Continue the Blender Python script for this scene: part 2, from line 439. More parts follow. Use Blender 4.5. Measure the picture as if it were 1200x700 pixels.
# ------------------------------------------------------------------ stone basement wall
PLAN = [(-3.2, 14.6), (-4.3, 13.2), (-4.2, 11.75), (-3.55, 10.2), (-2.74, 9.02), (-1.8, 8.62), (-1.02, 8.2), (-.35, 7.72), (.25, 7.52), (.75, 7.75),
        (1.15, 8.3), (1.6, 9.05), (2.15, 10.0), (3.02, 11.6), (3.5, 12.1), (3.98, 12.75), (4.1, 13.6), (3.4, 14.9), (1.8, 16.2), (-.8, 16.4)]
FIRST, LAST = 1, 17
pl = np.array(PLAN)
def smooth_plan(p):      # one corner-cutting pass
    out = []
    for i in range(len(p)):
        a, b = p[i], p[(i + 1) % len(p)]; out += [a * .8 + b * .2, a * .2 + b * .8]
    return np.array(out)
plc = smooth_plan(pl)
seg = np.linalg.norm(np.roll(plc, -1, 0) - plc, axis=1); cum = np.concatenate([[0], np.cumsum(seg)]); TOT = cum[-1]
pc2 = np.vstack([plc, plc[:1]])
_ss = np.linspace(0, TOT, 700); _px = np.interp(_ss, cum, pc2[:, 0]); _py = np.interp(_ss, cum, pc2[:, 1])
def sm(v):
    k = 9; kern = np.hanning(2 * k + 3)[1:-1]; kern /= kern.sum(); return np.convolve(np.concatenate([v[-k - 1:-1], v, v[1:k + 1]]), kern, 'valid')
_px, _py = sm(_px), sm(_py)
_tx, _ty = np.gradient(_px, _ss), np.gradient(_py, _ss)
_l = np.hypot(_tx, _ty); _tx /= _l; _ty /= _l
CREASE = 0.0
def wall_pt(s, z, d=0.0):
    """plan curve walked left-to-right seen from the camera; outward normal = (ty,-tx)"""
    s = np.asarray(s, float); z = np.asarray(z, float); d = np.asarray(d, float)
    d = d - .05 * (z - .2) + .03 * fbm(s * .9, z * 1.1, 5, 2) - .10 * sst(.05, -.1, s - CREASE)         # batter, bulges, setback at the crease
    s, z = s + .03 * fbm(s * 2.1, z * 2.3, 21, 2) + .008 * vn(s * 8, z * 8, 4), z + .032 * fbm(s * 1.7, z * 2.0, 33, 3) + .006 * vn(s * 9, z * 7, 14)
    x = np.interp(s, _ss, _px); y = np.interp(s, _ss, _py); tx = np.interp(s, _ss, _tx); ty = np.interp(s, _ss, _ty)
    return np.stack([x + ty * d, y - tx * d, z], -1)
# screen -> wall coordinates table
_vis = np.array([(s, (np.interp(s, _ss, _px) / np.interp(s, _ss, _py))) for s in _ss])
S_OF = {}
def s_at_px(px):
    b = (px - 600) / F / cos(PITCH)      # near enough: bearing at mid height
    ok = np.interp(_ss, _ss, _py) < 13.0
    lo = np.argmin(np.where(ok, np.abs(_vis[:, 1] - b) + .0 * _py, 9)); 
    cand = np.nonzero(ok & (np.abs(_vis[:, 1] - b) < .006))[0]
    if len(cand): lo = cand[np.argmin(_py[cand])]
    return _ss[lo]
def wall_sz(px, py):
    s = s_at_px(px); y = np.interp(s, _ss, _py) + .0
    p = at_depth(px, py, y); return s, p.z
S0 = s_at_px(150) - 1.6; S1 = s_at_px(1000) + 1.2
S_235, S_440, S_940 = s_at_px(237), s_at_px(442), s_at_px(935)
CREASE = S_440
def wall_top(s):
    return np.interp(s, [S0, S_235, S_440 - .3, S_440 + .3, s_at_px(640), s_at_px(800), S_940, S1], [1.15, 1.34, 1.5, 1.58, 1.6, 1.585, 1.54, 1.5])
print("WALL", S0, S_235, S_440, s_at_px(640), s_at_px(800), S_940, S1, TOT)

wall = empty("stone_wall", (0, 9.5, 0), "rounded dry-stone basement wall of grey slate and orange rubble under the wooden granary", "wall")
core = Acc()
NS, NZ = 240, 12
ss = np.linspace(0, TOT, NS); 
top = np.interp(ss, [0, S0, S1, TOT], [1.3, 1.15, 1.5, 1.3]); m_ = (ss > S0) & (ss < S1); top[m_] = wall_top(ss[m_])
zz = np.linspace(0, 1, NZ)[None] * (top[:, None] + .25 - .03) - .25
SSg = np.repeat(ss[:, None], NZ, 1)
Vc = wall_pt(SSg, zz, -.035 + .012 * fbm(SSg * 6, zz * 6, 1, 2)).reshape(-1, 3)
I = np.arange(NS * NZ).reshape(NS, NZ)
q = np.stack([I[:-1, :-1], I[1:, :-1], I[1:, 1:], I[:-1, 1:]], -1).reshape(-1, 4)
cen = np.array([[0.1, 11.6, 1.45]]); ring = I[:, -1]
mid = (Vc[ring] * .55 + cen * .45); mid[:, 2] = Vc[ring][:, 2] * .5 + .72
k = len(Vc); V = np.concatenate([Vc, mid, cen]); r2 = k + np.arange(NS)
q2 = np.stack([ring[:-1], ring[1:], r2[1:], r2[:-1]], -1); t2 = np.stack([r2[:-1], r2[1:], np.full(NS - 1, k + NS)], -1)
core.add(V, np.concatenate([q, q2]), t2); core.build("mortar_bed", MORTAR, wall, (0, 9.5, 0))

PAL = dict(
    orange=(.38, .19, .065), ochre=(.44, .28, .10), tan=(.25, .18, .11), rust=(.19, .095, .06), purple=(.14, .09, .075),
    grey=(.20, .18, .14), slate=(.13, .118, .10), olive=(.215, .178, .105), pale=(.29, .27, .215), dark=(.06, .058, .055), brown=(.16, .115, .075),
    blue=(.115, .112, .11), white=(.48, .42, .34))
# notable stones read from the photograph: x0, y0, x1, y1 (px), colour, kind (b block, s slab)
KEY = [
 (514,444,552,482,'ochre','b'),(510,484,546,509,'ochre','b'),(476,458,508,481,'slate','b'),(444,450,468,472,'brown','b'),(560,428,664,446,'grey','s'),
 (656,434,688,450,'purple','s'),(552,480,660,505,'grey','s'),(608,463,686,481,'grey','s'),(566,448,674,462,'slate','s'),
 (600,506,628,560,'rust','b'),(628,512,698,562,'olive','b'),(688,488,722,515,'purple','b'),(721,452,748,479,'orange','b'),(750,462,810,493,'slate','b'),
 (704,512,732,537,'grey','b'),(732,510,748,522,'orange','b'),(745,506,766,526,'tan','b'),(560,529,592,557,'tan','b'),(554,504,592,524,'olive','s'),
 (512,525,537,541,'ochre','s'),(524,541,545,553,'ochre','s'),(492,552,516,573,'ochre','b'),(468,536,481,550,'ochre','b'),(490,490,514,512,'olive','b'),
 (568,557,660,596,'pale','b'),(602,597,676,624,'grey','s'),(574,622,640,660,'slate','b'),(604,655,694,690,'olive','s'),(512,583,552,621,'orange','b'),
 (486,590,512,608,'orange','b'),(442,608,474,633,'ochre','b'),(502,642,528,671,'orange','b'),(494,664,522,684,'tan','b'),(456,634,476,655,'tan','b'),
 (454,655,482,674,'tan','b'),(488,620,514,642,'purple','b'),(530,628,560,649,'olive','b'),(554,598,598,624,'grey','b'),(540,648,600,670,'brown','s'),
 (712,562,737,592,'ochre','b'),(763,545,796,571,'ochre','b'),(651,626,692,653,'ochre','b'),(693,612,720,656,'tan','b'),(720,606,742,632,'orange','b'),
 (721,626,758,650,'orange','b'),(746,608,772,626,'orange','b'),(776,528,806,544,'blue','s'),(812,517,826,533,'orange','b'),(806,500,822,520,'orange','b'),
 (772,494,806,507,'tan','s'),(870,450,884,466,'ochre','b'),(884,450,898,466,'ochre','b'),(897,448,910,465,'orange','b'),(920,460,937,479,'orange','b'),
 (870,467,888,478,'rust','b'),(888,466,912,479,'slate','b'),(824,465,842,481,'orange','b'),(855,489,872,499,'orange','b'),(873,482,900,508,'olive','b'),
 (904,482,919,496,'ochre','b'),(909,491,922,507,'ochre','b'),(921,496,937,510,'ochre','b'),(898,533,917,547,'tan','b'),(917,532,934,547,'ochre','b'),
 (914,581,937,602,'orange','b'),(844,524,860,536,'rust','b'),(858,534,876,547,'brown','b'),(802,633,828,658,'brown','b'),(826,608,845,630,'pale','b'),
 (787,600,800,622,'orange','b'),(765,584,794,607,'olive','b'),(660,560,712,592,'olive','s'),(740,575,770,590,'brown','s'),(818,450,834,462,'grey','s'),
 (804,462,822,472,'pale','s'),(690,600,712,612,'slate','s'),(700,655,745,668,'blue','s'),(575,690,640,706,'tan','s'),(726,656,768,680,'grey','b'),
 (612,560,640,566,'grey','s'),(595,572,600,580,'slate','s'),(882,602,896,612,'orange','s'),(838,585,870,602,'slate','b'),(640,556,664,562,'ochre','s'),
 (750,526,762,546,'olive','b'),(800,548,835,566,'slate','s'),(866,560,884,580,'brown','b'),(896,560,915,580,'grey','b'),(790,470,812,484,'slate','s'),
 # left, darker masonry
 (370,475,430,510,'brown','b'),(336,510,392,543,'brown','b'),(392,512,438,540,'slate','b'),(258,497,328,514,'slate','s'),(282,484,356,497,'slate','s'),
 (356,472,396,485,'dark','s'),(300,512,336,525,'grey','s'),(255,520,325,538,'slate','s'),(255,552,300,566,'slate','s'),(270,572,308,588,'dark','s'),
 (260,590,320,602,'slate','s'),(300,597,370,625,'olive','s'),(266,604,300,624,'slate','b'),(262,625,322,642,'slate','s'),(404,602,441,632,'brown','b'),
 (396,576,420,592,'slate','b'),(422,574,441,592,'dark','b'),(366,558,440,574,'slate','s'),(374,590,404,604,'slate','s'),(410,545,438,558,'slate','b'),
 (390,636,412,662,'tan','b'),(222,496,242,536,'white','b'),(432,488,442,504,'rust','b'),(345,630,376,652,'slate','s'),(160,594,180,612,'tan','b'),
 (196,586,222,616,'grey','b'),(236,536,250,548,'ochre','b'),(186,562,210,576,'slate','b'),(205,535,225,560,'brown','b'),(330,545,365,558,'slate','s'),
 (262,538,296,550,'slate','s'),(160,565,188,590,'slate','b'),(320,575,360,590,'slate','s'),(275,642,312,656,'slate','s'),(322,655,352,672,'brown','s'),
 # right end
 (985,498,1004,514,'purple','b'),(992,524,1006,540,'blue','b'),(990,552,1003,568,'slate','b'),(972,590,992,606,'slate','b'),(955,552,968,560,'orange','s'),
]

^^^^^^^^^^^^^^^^

**Given request:** Determine the count of lines in the data above with the string "from" in them, and give that count alone.

**Solved problem:** 3